EXERCISE
Quote each line of the material verbatim, without the pictures.

SOURCE MATERIAL
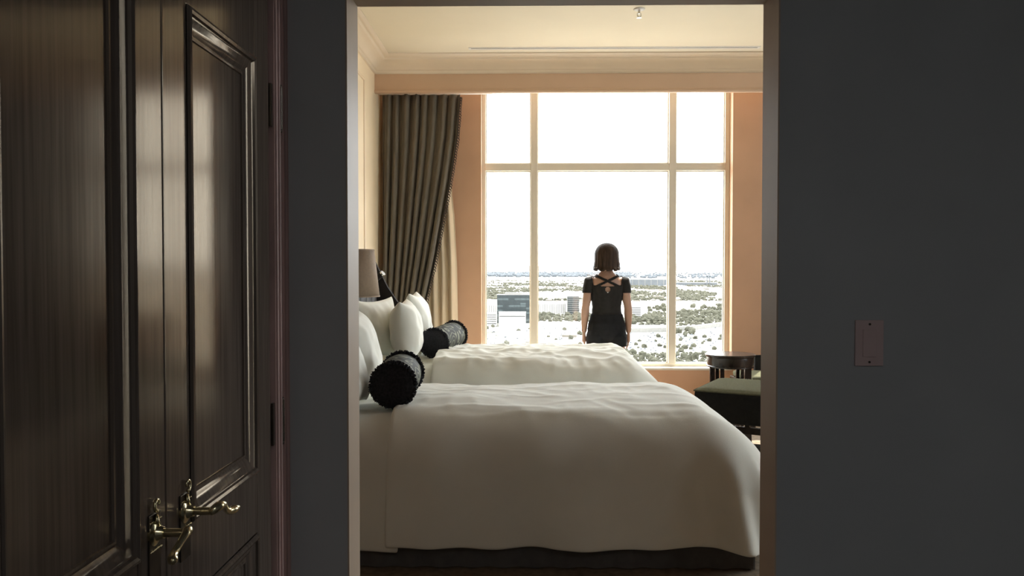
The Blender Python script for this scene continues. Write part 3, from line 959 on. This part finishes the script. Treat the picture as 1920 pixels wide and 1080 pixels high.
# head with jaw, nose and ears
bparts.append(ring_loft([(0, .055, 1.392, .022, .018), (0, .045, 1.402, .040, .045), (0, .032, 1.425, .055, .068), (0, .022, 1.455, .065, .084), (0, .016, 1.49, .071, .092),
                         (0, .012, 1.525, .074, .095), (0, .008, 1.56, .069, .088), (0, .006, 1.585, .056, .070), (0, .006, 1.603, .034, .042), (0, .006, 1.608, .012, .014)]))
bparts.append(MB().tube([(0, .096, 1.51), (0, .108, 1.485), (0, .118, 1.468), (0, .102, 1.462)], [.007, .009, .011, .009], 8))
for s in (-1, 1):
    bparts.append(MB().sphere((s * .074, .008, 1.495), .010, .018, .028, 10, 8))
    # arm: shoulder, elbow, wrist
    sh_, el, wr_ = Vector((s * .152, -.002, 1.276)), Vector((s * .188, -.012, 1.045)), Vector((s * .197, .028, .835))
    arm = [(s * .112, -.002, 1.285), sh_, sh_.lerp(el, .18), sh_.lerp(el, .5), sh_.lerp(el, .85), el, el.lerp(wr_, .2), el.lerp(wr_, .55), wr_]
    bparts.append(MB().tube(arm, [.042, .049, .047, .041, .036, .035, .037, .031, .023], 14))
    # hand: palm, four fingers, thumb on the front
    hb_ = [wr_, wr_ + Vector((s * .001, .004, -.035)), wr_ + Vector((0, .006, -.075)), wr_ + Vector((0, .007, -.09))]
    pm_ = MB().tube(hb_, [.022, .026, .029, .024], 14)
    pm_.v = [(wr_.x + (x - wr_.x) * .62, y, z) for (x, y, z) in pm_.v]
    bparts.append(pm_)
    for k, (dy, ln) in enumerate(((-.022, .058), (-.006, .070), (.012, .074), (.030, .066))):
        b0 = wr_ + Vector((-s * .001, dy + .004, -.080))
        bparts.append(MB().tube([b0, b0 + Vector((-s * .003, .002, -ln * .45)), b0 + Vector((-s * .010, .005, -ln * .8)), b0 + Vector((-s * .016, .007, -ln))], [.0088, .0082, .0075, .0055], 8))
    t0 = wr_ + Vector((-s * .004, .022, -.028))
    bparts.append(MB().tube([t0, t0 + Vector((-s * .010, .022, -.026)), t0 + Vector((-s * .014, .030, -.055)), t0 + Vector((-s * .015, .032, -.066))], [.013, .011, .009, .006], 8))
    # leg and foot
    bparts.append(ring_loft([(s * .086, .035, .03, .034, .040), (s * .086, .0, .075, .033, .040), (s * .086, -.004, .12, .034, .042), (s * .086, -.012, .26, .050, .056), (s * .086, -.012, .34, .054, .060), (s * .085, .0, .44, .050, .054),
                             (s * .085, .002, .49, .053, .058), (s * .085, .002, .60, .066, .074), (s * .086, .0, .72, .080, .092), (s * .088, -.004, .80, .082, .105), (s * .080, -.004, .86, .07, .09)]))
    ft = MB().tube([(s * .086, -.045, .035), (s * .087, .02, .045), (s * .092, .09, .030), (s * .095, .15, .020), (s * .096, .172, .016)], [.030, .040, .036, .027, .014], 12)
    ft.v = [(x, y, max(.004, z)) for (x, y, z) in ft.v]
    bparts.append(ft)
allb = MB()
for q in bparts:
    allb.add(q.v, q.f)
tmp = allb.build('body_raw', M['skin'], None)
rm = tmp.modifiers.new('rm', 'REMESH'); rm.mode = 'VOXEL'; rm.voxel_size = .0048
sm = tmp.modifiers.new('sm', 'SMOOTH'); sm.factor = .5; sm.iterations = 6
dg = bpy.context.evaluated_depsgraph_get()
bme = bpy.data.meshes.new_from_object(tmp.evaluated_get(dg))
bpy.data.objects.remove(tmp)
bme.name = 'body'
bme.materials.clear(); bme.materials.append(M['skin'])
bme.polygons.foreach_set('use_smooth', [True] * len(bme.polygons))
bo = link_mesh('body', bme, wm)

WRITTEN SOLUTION
The Blender Python script for this scene continues. Write part 3, from line 959 on. This part finishes the script. Treat the picture as 1920 pixels wide and 1080 pixels high.
# head with jaw, nose and ears
bparts.append(ring_loft([(0, .055, 1.392, .022, .018), (0, .045, 1.402, .040, .045), (0, .032, 1.425, .055, .068), (0, .022, 1.455, .065, .084), (0, .016, 1.49, .071, .092),
                         (0, .012, 1.525, .074, .095), (0, .008, 1.56, .069, .088), (0, .006, 1.585, .056, .070), (0, .006, 1.603, .034, .042), (0, .006, 1.608, .012, .014)]))
bparts.append(MB().tube([(0, .096, 1.51), (0, .108, 1.485), (0, .118, 1.468), (0, .102, 1.462)], [.007, .009, .011, .009], 8))
for s in (-1, 1):
    bparts.append(MB().sphere((s * .074, .008, 1.495), .010, .018, .028, 10, 8))
    # arm: shoulder, elbow, wrist
    sh_, el, wr_ = Vector((s * .152, -.002, 1.276)), Vector((s * .188, -.012, 1.045)), Vector((s * .197, .028, .835))
    arm = [(s * .112, -.002, 1.285), sh_, sh_.lerp(el, .18), sh_.lerp(el, .5), sh_.lerp(el, .85), el, el.lerp(wr_, .2), el.lerp(wr_, .55), wr_]
    bparts.append(MB().tube(arm, [.042, .049, .047, .041, .036, .035, .037, .031, .023], 14))
    # hand: palm, four fingers, thumb on the front
    hb_ = [wr_, wr_ + Vector((s * .001, .004, -.035)), wr_ + Vector((0, .006, -.075)), wr_ + Vector((0, .007, -.09))]
    pm_ = MB().tube(hb_, [.022, .026, .029, .024], 14)
    pm_.v = [(wr_.x + (x - wr_.x) * .62, y, z) for (x, y, z) in pm_.v]
    bparts.append(pm_)
    for k, (dy, ln) in enumerate(((-.022, .058), (-.006, .070), (.012, .074), (.030, .066))):
        b0 = wr_ + Vector((-s * .001, dy + .004, -.080))
        bparts.append(MB().tube([b0, b0 + Vector((-s * .003, .002, -ln * .45)), b0 + Vector((-s * .010, .005, -ln * .8)), b0 + Vector((-s * .016, .007, -ln))], [.0088, .0082, .0075, .0055], 8))
    t0 = wr_ + Vector((-s * .004, .022, -.028))
    bparts.append(MB().tube([t0, t0 + Vector((-s * .010, .022, -.026)), t0 + Vector((-s * .014, .030, -.055)), t0 + Vector((-s * .015, .032, -.066))], [.013, .011, .009, .006], 8))
    # leg and foot
    bparts.append(ring_loft([(s * .086, .035, .03, .034, .040), (s * .086, .0, .075, .033, .040), (s * .086, -.004, .12, .034, .042), (s * .086, -.012, .26, .050, .056), (s * .086, -.012, .34, .054, .060), (s * .085, .0, .44, .050, .054),
                             (s * .085, .002, .49, .053, .058), (s * .085, .002, .60, .066, .074), (s * .086, .0, .72, .080, .092), (s * .088, -.004, .80, .082, .105), (s * .080, -.004, .86, .07, .09)]))
    ft = MB().tube([(s * .086, -.045, .035), (s * .087, .02, .045), (s * .092, .09, .030), (s * .095, .15, .020), (s * .096, .172, .016)], [.030, .040, .036, .027, .014], 12)
    ft.v = [(x, y, max(.004, z)) for (x, y, z) in ft.v]
    bparts.append(ft)
allb = MB()
for q in bparts:
    allb.add(q.v, q.f)
tmp = allb.build('body_raw', M['skin'], None)
rm = tmp.modifiers.new('rm', 'REMESH'); rm.mode = 'VOXEL'; rm.voxel_size = .0048
sm = tmp.modifiers.new('sm', 'SMOOTH'); sm.factor = .5; sm.iterations = 6
dg = bpy.context.evaluated_depsgraph_get()
bme = bpy.data.meshes.new_from_object(tmp.evaluated_get(dg))
bpy.data.objects.remove(tmp)
bme.name = 'body'
bme.materials.clear(); bme.materials.append(M['skin'])
bme.polygons.foreach_set('use_smooth', [True] * len(bme.polygons))
bo = link_mesh('body', bme, wm)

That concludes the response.